§ **PROBLEM**
Could you write out the opening lines of the data, word for word, stopping after the line that contains "PI = math.pi"?
— start —
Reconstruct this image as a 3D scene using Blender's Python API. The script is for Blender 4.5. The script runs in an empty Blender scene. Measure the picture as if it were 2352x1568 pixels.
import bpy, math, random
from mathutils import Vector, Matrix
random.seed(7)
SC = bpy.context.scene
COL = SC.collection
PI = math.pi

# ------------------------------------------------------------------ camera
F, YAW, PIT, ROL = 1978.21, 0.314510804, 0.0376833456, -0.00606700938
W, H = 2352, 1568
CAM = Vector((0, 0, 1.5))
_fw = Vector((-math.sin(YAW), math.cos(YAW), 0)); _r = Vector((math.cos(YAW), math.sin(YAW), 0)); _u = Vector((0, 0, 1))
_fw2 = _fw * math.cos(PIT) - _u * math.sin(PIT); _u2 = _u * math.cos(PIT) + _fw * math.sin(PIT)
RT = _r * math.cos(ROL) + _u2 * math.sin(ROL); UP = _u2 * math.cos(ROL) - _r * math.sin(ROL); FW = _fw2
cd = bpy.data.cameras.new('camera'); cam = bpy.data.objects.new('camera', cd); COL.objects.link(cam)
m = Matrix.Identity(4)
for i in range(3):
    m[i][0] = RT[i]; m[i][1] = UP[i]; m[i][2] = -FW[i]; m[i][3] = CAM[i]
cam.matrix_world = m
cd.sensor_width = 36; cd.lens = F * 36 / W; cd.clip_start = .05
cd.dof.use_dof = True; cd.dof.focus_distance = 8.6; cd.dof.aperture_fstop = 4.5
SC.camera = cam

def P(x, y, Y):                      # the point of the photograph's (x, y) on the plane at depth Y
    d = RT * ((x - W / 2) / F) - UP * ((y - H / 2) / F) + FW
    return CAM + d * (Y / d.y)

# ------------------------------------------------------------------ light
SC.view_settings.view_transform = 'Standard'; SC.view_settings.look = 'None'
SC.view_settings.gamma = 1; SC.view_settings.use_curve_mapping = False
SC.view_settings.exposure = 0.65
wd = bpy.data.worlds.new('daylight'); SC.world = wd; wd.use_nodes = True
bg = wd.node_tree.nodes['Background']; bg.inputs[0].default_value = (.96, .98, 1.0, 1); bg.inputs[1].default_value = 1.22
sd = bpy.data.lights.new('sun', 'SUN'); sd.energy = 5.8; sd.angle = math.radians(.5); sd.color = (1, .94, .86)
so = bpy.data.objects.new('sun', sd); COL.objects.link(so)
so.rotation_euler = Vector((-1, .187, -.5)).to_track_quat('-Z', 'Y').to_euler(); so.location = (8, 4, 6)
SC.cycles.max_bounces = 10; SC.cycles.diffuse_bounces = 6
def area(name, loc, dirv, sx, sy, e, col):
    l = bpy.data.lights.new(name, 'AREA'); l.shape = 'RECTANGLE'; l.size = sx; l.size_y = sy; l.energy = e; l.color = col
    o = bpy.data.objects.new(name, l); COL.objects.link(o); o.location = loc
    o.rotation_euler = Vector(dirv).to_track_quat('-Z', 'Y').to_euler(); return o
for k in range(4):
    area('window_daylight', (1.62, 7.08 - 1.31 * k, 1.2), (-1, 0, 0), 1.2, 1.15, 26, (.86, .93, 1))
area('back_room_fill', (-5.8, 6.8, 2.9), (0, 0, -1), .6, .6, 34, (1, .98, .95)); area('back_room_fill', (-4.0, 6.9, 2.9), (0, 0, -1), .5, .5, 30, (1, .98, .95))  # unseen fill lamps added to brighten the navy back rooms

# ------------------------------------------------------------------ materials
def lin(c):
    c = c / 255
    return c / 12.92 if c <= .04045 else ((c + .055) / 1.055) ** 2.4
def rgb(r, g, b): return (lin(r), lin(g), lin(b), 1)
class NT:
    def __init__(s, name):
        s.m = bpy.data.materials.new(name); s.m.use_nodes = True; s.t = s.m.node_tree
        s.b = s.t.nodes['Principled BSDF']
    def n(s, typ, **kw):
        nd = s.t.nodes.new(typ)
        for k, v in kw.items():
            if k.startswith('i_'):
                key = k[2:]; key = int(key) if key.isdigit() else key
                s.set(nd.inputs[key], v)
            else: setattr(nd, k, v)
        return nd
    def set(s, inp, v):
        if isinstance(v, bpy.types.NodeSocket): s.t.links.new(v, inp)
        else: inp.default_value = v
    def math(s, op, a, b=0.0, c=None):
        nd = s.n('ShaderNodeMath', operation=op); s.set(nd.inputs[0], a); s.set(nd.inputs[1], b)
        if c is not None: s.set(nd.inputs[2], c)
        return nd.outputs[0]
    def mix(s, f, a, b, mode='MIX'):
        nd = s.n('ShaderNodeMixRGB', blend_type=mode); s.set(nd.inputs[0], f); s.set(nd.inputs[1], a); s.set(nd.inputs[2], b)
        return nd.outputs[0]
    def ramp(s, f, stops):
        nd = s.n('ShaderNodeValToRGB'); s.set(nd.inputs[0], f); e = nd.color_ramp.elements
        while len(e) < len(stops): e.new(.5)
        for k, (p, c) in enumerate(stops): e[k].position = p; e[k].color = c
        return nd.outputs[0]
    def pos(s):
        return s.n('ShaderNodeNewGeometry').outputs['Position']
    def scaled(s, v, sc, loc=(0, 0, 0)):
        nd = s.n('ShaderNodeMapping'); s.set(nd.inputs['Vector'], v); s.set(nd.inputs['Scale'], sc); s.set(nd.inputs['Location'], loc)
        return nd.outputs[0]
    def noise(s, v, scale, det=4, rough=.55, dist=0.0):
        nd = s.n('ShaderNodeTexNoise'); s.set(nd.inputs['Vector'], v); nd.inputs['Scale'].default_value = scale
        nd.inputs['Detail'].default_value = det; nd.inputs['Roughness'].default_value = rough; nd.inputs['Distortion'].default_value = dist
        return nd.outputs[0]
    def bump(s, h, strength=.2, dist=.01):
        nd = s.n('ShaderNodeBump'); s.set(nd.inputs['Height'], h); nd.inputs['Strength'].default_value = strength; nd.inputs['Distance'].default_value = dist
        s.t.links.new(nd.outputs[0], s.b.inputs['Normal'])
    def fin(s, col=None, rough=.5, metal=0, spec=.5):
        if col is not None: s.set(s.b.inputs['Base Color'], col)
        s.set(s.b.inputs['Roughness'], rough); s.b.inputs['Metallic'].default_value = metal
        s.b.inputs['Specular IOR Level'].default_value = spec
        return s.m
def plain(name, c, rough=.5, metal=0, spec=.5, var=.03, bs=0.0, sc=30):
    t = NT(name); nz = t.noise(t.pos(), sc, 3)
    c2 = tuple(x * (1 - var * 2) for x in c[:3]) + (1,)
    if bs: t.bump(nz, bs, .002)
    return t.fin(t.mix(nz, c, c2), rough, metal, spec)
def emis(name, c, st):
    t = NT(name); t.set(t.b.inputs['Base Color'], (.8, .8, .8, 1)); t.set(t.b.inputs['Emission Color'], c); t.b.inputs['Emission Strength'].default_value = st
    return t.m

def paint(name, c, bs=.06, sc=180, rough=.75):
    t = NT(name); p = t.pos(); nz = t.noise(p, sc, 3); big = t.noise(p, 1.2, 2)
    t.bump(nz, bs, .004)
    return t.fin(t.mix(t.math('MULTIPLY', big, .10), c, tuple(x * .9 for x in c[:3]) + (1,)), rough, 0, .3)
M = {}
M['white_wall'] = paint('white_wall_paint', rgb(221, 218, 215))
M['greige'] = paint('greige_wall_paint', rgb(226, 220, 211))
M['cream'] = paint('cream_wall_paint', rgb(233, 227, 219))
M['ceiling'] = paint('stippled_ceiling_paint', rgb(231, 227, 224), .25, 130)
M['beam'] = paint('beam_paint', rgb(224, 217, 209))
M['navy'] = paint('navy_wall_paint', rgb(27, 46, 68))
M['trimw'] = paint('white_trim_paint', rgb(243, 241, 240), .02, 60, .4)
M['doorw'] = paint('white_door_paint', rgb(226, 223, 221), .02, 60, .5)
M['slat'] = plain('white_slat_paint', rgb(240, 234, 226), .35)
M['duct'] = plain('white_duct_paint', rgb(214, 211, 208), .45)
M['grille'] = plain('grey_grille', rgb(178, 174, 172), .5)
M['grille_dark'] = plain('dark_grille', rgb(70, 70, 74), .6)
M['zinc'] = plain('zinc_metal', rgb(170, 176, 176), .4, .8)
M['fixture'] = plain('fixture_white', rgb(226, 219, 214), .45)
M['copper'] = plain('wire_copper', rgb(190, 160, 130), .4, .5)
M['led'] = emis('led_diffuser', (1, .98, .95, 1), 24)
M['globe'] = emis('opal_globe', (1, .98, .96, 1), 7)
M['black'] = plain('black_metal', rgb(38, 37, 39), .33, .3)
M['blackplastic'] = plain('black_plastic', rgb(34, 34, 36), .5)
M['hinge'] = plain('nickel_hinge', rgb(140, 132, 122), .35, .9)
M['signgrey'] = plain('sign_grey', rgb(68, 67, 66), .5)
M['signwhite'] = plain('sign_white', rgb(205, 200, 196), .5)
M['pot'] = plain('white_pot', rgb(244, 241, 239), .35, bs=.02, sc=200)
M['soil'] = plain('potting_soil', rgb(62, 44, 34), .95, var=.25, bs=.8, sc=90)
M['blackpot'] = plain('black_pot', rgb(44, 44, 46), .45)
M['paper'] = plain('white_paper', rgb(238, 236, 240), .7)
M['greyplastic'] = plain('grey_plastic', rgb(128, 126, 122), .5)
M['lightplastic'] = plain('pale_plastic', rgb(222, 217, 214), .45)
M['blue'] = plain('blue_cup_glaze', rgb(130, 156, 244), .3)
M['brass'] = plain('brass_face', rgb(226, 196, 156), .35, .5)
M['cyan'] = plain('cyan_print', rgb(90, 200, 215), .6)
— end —
§ **FINISHED ANSWER**
Reconstruct this image as a 3D scene using Blender's Python API. The script is for Blender 4.5. The script runs in an empty Blender scene. Measure the picture as if it were 2352x1568 pixels.
import bpy, math, random
from mathutils import Vector, Matrix
random.seed(7)
SC = bpy.context.scene
COL = SC.collection
PI = math.pi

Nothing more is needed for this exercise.